INSTRUCTIONS TO FOLLOW -> Extract all lines that hold the string "this".
[START RECORDS FOR THE TASK]
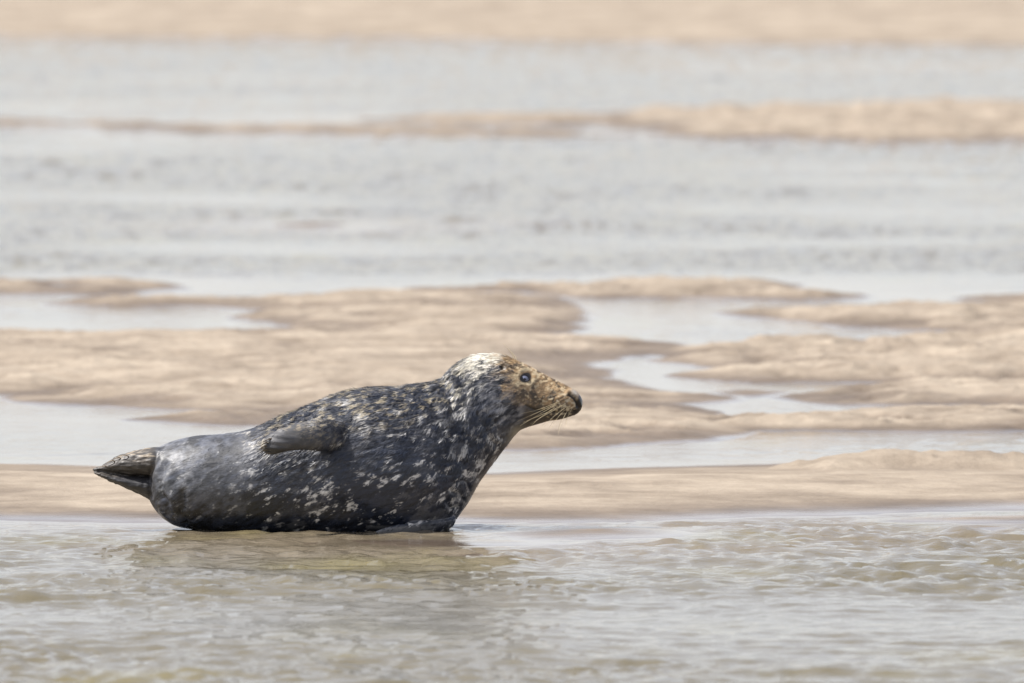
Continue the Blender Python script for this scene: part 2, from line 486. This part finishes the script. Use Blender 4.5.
# digits of the hind flippers
for k, (dv, dd) in enumerate(((-5, -9), (0, -14), (5, -15))):
    shells.append(path_tube([(150, 460 + dv, dd, 4.5, 4.5, 0), (132, 462.5 + dv * .85, dd + 1, 4.2, 4, 0), (115, 465.5 + dv * .6, dd + 3, 3.2, 3.2, 0), (103, 468 + dv * .35, dd + 5, 1.8, 1.8, 0)], 30, 16))
av, af = [], []
for v, f in shells:
    o = len(av)
    av += v
    af += [tuple(i + o for i in q) for q in f]
raw = bpy.data.meshes.new('seal_raw'); raw.from_pydata(av, [], af); raw.update()
bm = bmesh.new(); bm.from_mesh(raw); bmesh.ops.recalc_face_normals(bm, faces=bm.faces); bm.to_mesh(raw); bm.free()
tmp = bpy.data.objects.new('seal_tmp', raw); COL.objects.link(tmp)
rm = tmp.modifiers.new('r', 'REMESH'); rm.mode = 'VOXEL'; rm.voxel_size = 0.0033; rm.use_smooth_shade = True
sm = tmp.modifiers.new('s', 'SMOOTH'); sm.factor = 0.5; sm.iterations = 5
dg = bpy.context.evaluated_depsgraph_get()
body_me = bpy.data.meshes.new_from_object(tmp.evaluated_get(dg))
body_me.name = 'body'
bpy.data.objects.remove(tmp)
body_me.materials.clear()

nv = len(body_me.vertices)
co = np.empty(nv * 3, np.float32); body_me.vertices.foreach_get('co', co); co = co.reshape(-1, 3).astype(float)
no = np.empty(nv * 3, np.float32); body_me.vertex_normals.foreach_get('vector', no); no = no.reshape(-1, 3).astype(float)

SP = catmull(A, 500)                          # fine stations for look-ups
SPM = np.stack([(SP[:, 0] + SP[:, 3]) / 2, (SP[:, 1] + SP[:, 4]) / 2], -1)
SPT = np.gradient(SPM, axis=0); SPT /= np.linalg.norm(SPT, axis=1)[:, None]
SPAX = np.stack([SP[:, 0] - SP[:, 3], SP[:, 1] - SP[:, 4]], -1)
SPL = np.linalg.norm(SPAX, axis=1)
SPARC = np.concatenate([[0], np.cumsum(np.linalg.norm(np.diff(SPM, axis=0), axis=1))])


def frame_of(u, v):
    """station index and height along the station (1 = back line, -1 = belly line)"""
    idx = np.zeros(len(u), int)
    nrm = np.stack([-SPAX[:, 1], SPAX[:, 0]], -1) / SPL[:, None]
    for a in range(0, len(u), 20000):
        q = np.stack([u[a:a + 20000], v[a:a + 20000]], -1)
        dl = q[:, None] - SPM[None]
        off = np.abs((dl * nrm[None]).sum(-1))
        t = (dl * SPAX[None]).sum(-1) / (SPL[None] / 2) / SPL[None]
        cost = off + 60 * np.maximum(np.abs(t) - 1.1, 0)
        idx[a:a + 20000] = cost.argmin(1)
    dl = np.stack([u, v], -1) - SPM[idx]
    return idx, (dl * SPAX[idx]).sum(-1) / (SPL[idx] / 2) / SPL[idx]


def line_d(u, v, pts):
    d = np.full(len(u), 1e9)
    for (ax, ay), (bx, by) in zip(pts[:-1], pts[1:]):
        ex, ey = bx - ax, by - ay
        t = np.clip(((u - ax) * ex + (v - ay) * ey) / (ex * ex + ey * ey), 0, 1)
        d = np.minimum(d, np.hypot(u - ax - t * ex, v - ay - t * ey))
    return d


def blob(u, v, cu, cv, ru, rv=None, rot=0):
    rv = rv or ru
    c, s = math.cos(math.radians(rot)), math.sin(math.radians(rot))
    x = (u - cu) * c + (v - cv) * s; y = -(u - cu) * s + (v - cv) * c
    return np.exp(-((x / ru) ** 2 + (y / rv) ** 2))


u = co[:, 0] / PX + 320; v = 530 - co[:, 2] / PX; dp = co[:, 1] / PX
idx, hh = frame_of(u, v)
arc = SPARC[idx]
ang = np.arctan2(-dp, hh * SPL[idx] / 2)     # 0 back line, pi/2 camera flank
rad = SPL[idx] / 2
is_head = sstep(470, 500, u)
sidew = sstep(0.15, 0.5, np.abs(no[:, 1]))
FLC = catmull([(350, 437, -52), (342, 434, -56), (325, 431, -74), (307, 431.5, -85), (290, 434.5, -91), (277, 438.5, -94), (262, 444, -93)], 40)
fd = np.full(nv, 1e9)
for q_ in FLC: fd = np.minimum(fd, np.sqrt((u - q_[0]) ** 2 + (v - q_[1]) ** 2 + (dp - q_[2]) ** 2))
fl_near = sstep(20, 16.5, fd) * sstep(347, 300, u + 12 * fbm3(u / 7, v / 5, dp / 7, 2, 358))
hind = sstep(156, 149, u)


def flow_noise(su, sa, o, seed):
    """noise stretched along the lie of the fur"""
    return fbm3(arc / su, ang * rad / sa, np.sign(dp) * 7.0 + dp * 0.0, o, seed)


disp = np.zeros(nv)
streak = flow_noise(13, 3.6, 3, 301)
streak2 = flow_noise(6.5, 2.2, 2, 331)
dry = sstep(-0.35, 0.55, hh) * sstep(235, 290, u) * (1 - sstep(500, 530, u))
dry = np.maximum(dry, blob(u, v, 455, 420, 45, 50))
dry = dry * (1 - fl_near)
disp += (0.65 * streak * (0.15 + 0.85 * dry) * (1 - hind) + 0.3 * streak2 * dry) * (1 - fl_near)
big = fbm3(u / 34, v / 30, dp / 34, 2, 351)
wu = u + 3.0 * fbm3(u / 14, v / 14, dp / 14, 2, 356); wv = v + 3.0 * fbm3(u / 14, v / 14, dp / 14, 2, 357)
disp += 1.1 * big * sstep(200, 260, u) * (1 - is_head)
for pts, dep, wd in [
    ([(446, 384), (450, 400), (458, 424), (470, 446)], -1.7, 4.0),
    ([(426, 389), (438, 408), (447, 432), (462, 462)], -0.9, 4.5),
    ([(463, 380), (470, 398), (480, 418), (494, 440)], -1.3, 3.5),
    ([(476, 392), (487, 412), (503, 434)], -1.0, 3.0),
    ([(166, 462), (163, 485), (168, 508), (178, 526)], -1.6, 3.4),
    ([(182, 492), (180, 508), (186, 526)], -2.4, 3.6),
    ([(156, 452), (152, 470), (152, 492)], -1.2, 2.5),
    ([(445, 500), (458, 508)], -0.8, 2.0), ([(450, 488), (464, 500)], -0.8, 2.0), ([(458, 478), (470, 488)], -0.6, 2.0),
]:
    ld = line_d(wu, wv, pts)
    disp += dep * np.exp(-(ld / wd) ** 2) * sidew
    disp += -0.45 * dep * np.exp(-((ld - 2.2 * wd) / (1.1 * wd)) ** 2) * sidew
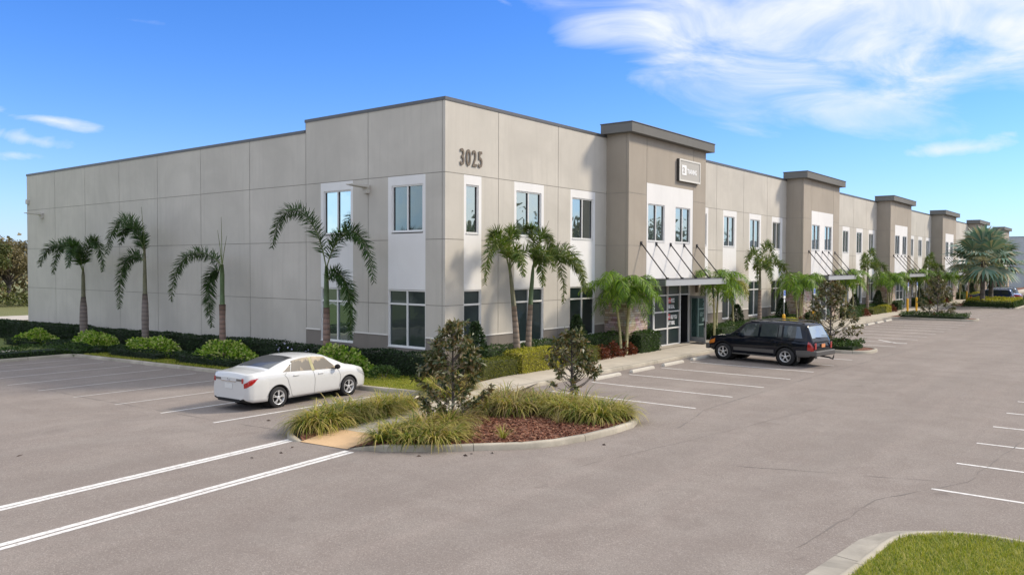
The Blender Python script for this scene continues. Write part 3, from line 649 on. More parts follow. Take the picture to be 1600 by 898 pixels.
[END RECORDS FOR THE TASK]
CORRECT RESULT ->
Continue the Blender Python script for this scene: part 2, from line 486. This part finishes the script. Use Blender 4.5.
The Blender Python script for this scene continues. Write part 3, from line 649 on. More parts follow. Take the picture to be 1600 by 898 pixels.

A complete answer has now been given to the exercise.